Positiv lässt sich festhalten, dass das in den angeführten vier Prinzipien zum Ausdruck kommende »christliche Menschenbild« eine ganze Reihe von wertegebundenen sozialethischen Implikationen besitzt, die in einer Ethik der Personal- und Unternehmensführung aus christlicher Sicht verankert sein müssten. Dies betrifft vor allem die Haltung der Wertschätzung gegenüber Mitarbeitenden (»Personalität«), die Förderung von Eigenverantwortlichkeit und selbständigem Entscheiden (»Subsidiarität«), Vertrauen und Zutrauen, aber auch das Prinzip der umfassenden Solidarität und der Nachhaltigkeit. Die Führung von Personen hat dabei nicht nur Anteil an umfassenderen Bildungsprozessen (270 ff.). Einer Führungsperson kommt vor allem auch die Rolle des (Mit-)Gestalters einer entsprechenden Unternehmenskultur zu, wobei Führung theologisch zu Recht als Dienst aufgefasst werden kann (320 f.). Hierin liegen die Stärken in der Rekonstruktion einer, präzise formuliert, Ethik der Personalführung im dritten Teil begründet.
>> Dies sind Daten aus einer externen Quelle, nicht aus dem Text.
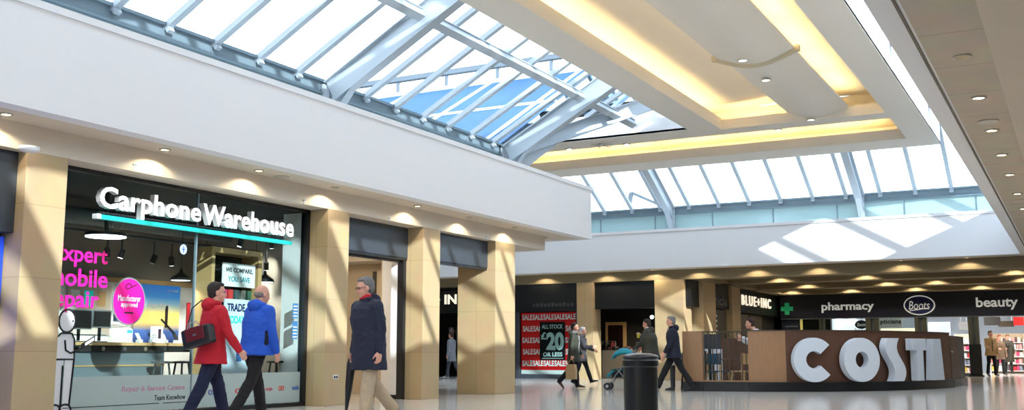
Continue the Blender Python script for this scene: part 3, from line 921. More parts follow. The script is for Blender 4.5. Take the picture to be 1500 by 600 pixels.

Es muss allerdings dem Urteil des Lesers überlassen bleiben, ob man hierfür auf die erweiterte katholische Soziallehre mit ihren zum ersten Teil angeführten Problemlagen zurückgreifen sollte und die im zweiten Teil vollzogene pauschale Abgrenzung von der Prinzipal-Agent-Theorie benötigt, ohne deren analytische Bedeutung für die wirtschaftsethische Theoriebildung zu berücksichtigen.